There is literally a tag for almost any location these days across any app on your phone. Done correctly, you can pay homage to the area if it is a bucket list hunt, say the Chesapeake Bay or Missouri River. If you make it to Canada or the Prairie Pothole Region, you can actually tag the “PPR” or more broadly a Province. Select a big enough geographic area where you won’t ‘blow it up’. Even if you think tagging the nearby small town or the WMA is safe enough, chances are it isn’t. It might even make a few of the locals upset and odds are you might see a few more trucks in the parking lot or boats on the river the next time you visit.

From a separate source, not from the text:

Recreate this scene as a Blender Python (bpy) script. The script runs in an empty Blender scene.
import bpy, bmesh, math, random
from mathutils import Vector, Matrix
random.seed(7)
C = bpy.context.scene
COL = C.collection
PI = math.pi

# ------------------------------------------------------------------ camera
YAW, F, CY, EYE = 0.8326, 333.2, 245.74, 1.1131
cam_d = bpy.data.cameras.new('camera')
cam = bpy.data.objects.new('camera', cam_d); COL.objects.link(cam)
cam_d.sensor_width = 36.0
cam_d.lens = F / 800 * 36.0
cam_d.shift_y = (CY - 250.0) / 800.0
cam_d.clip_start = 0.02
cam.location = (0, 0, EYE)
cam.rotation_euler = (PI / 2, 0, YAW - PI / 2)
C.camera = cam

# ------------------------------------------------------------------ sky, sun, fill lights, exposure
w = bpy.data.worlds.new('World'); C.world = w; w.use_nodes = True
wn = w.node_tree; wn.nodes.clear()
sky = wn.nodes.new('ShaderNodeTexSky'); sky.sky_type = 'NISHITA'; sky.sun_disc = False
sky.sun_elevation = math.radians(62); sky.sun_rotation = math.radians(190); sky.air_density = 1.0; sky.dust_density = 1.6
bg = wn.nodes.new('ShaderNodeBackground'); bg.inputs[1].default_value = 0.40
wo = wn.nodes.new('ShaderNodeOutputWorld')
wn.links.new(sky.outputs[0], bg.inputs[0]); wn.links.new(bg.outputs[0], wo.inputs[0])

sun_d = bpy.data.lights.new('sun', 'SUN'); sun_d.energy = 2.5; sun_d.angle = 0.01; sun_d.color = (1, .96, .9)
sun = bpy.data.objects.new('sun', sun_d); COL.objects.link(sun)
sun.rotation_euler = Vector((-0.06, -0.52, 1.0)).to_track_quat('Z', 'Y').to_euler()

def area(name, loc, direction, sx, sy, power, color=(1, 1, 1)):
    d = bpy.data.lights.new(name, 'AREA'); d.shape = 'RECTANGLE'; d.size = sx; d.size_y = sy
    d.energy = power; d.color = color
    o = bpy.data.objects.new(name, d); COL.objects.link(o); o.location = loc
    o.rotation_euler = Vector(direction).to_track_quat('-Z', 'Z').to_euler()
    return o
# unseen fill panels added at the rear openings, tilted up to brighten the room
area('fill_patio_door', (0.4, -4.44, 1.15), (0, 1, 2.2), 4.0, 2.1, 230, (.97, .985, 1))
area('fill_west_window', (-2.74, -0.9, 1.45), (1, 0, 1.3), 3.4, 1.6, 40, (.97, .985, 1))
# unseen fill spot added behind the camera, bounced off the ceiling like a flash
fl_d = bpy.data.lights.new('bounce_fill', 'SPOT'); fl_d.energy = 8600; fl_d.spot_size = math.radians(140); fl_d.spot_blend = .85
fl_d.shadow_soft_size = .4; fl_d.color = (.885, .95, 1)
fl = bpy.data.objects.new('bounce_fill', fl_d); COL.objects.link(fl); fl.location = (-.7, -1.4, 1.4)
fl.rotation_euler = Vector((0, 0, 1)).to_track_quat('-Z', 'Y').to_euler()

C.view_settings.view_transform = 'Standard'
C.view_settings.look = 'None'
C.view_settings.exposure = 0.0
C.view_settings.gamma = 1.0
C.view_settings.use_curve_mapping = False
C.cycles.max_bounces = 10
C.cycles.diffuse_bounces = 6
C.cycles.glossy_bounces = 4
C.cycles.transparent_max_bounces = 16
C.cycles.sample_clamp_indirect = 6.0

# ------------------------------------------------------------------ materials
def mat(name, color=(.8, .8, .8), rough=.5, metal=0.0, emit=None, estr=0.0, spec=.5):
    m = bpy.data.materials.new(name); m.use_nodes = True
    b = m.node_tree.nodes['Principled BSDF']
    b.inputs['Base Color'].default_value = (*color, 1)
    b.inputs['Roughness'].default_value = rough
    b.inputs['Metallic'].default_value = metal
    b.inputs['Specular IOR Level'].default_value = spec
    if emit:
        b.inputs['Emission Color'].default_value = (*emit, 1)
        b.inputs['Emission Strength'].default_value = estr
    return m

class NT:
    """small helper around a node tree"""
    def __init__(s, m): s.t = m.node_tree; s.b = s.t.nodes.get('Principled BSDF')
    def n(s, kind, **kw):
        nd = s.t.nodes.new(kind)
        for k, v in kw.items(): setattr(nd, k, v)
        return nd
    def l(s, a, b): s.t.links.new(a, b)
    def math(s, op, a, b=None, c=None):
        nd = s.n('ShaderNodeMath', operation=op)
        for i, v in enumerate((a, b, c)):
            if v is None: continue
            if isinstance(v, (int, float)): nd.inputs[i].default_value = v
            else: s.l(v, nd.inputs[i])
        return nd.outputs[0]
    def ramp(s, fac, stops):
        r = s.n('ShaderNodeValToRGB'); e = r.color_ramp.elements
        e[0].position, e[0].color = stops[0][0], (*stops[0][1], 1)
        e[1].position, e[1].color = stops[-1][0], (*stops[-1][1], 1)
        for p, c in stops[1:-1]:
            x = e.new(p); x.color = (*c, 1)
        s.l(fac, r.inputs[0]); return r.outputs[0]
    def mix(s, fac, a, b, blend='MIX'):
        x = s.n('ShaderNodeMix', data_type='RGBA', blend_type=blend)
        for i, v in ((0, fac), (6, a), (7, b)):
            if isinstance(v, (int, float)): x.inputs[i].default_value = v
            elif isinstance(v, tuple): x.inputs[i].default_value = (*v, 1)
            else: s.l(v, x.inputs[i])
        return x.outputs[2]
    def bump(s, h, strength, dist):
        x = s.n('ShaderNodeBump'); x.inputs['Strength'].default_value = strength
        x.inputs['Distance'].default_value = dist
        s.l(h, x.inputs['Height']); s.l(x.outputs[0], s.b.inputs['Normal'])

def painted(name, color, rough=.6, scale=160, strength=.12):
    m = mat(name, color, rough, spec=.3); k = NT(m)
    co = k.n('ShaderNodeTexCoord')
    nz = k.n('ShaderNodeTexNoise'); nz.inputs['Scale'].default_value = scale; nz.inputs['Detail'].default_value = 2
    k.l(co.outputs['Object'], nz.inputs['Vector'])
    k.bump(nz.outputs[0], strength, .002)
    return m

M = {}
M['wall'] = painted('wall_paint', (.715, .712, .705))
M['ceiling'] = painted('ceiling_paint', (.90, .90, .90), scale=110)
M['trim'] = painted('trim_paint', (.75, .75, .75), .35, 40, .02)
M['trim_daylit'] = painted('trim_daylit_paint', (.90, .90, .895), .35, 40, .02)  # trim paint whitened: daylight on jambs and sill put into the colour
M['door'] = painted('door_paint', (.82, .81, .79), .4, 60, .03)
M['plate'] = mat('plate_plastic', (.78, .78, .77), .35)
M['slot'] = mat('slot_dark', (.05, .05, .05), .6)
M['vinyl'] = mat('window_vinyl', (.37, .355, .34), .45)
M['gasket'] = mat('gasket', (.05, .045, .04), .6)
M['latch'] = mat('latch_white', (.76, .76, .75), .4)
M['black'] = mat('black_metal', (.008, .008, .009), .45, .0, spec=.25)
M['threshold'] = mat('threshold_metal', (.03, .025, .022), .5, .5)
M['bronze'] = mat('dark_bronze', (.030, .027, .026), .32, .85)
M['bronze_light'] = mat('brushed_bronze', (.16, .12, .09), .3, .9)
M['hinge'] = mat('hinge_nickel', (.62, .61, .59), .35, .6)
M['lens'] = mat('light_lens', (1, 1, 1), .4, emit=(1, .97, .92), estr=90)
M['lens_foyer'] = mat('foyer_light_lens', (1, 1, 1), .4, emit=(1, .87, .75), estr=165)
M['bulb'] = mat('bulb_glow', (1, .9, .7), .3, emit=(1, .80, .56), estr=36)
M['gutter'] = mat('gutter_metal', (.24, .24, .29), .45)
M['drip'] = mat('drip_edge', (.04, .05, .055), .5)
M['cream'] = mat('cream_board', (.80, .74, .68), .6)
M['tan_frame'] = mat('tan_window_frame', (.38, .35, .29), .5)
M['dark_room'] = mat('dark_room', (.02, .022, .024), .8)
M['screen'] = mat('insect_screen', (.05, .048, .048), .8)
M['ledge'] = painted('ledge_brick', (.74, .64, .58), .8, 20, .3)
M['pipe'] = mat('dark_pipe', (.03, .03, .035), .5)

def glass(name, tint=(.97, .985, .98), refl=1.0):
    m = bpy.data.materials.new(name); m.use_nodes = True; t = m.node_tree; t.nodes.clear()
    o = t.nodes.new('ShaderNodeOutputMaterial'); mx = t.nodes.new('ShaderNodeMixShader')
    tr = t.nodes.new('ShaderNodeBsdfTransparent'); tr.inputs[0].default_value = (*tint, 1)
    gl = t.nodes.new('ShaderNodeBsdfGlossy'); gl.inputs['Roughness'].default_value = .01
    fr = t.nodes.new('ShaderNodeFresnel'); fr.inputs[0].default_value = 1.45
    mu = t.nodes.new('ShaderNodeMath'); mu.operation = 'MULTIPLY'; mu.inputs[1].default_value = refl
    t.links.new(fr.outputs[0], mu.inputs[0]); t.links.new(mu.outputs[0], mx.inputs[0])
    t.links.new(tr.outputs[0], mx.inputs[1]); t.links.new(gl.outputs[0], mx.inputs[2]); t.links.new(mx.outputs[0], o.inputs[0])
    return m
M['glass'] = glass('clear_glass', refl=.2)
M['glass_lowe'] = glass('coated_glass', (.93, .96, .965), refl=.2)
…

You can be tongue-in-cheek with these and have a little descriptive fun at the same time. Get a great feed on a soybean field? Tag the “Field of Dreams” even though you may be a thousand miles away. However, a tag might not be the only method to give it away to those that search where your hotspot is.

Call The Shot

Think about how you frame your photo. No, I’m not talking about a nice barn wood frame for that pile picture. Scan the horizon to see if there is a telling landmark or feature in the background. That old saying, ‘a picture is worth a thousand words’ rings true if there is a recognizable tree line. If there is a water tower in the background, the discerning eye can figure out whose field you were hunting in. When you go to knock on the door for permission next time you scout, it might be locked down already by someone else. Even virtually, loose lips sink ships. You don’t need to go so far as to photoshop your backgrounds on Mars but a little discretion doesn’t hurt.

@badfishchesapeake

Be Considerate

In addition to appropriate blind etiquette, if you are invited on a hunt without taking the above into consideration when you share videos or photos you are impacting more than your chance to hunt with that group again. On a guided hunt some years ago the guide asked us in the group not to tag the area of where we hunted if we were posting pictures. This is an unfortunate but understandable measure of today. Guides need your discretion to help preserve landowner relationships they have cultivated or to even protect their own property.

This is less about, “don’t tag” or “don’t take photos”, but more on keeping the thrill of adventure. Have fun and be respectful of the area, the resource, and the time others and even yourself have worked to get access. Do-It-Yourself travelers [good for you to see new territory] or those with less experience hunting, when not having the best of intentions, can use this information to blow out roosts and ruin an area for others. So if invited along, be respectful of the relationships and areas that others have developed. If not, do your own scouting and research. Few things are more rewarding than discovering that traffic X or feed on your own.